§ **Task objective**
Return each line holding the string "scene".
◇ ◇ ◇ ◇
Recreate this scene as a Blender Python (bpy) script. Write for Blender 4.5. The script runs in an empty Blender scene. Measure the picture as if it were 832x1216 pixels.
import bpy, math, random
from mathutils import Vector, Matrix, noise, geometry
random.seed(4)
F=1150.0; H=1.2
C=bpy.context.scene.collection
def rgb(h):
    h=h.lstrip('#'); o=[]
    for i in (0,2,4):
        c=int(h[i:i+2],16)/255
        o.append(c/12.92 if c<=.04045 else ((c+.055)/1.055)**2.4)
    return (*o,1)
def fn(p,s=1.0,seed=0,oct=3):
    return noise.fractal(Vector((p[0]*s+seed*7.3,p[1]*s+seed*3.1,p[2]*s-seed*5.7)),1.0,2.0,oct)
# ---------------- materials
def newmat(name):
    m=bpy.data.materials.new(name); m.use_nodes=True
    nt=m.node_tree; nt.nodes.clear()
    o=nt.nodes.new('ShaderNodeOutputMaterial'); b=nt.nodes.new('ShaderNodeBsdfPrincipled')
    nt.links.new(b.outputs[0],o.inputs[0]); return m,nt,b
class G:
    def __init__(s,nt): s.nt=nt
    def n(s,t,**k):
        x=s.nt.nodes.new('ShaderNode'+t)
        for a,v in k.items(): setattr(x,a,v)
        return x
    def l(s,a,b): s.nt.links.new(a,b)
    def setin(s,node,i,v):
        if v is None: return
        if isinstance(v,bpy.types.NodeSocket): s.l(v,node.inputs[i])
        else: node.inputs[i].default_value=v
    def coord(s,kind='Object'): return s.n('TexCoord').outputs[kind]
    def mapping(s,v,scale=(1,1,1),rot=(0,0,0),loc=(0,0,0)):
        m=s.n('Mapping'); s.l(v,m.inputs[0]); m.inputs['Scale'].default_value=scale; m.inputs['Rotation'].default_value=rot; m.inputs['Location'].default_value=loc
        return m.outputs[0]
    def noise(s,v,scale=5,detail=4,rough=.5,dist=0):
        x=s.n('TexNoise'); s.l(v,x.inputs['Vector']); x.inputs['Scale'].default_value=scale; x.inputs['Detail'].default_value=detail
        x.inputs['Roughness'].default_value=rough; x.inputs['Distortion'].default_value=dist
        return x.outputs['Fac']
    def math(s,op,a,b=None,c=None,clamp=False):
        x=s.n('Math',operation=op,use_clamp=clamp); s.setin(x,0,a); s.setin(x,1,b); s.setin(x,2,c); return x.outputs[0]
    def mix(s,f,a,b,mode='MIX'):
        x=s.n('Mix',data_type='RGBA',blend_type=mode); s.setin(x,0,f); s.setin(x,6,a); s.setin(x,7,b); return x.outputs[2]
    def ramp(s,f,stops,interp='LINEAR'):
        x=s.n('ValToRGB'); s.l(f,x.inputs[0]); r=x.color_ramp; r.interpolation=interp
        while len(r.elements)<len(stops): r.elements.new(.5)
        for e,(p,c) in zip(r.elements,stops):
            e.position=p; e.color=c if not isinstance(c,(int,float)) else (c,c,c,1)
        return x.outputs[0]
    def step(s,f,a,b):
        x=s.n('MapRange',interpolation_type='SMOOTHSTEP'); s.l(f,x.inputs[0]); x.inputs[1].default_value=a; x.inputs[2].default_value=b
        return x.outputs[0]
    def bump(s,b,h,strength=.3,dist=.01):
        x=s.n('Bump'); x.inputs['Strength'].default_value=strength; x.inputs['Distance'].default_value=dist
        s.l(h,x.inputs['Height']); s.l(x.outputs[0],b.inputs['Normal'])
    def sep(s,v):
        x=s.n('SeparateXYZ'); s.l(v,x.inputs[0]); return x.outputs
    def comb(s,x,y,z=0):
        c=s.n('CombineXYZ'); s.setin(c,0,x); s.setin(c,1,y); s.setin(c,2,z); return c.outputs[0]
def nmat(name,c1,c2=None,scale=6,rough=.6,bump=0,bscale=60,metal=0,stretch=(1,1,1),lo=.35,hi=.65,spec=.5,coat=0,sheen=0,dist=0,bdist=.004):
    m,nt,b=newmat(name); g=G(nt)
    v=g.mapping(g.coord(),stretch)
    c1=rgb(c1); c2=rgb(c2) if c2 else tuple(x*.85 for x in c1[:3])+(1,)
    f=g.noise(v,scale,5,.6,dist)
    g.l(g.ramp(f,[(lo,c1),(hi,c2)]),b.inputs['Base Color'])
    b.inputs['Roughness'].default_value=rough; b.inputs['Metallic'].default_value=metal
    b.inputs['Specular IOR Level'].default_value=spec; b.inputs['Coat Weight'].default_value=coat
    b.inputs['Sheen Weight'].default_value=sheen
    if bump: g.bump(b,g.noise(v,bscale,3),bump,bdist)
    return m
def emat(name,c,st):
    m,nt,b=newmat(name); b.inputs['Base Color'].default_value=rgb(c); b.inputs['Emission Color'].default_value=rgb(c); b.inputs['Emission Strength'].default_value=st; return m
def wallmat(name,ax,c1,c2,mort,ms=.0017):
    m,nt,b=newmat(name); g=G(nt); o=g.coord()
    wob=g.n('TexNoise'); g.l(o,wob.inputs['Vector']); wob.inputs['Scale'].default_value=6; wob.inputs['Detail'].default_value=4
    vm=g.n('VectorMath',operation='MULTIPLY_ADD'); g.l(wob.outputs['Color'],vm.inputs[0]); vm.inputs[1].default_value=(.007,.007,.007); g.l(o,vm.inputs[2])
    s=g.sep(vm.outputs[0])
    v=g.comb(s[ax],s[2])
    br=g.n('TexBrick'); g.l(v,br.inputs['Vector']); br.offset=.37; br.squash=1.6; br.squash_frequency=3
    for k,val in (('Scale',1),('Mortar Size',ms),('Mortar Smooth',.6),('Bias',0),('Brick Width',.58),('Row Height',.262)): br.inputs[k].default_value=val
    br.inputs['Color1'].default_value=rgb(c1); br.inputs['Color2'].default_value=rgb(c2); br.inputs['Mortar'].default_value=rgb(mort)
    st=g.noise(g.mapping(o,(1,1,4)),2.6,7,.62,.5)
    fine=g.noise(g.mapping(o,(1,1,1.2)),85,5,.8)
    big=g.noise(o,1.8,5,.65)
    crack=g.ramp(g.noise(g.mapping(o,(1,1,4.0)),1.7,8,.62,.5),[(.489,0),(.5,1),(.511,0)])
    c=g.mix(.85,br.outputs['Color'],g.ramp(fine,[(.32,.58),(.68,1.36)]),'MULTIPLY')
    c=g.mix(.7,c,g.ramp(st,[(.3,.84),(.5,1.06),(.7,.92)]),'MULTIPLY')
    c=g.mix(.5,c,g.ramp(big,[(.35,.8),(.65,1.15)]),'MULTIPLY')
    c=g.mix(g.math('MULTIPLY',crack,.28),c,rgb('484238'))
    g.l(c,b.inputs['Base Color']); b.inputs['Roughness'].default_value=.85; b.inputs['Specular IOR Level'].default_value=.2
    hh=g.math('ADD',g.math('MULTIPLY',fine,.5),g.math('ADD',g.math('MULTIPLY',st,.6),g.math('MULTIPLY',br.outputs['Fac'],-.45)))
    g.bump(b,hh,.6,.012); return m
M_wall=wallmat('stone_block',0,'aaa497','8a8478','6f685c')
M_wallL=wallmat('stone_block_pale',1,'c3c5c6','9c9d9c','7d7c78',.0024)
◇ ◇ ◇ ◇
§ **Full solution**
Recreate this scene as a Blender Python (bpy) script. Write for Blender 4.5. The script runs in an empty Blender scene. Measure the picture as if it were 832x1216 pixels.
C=bpy.context.scene.collection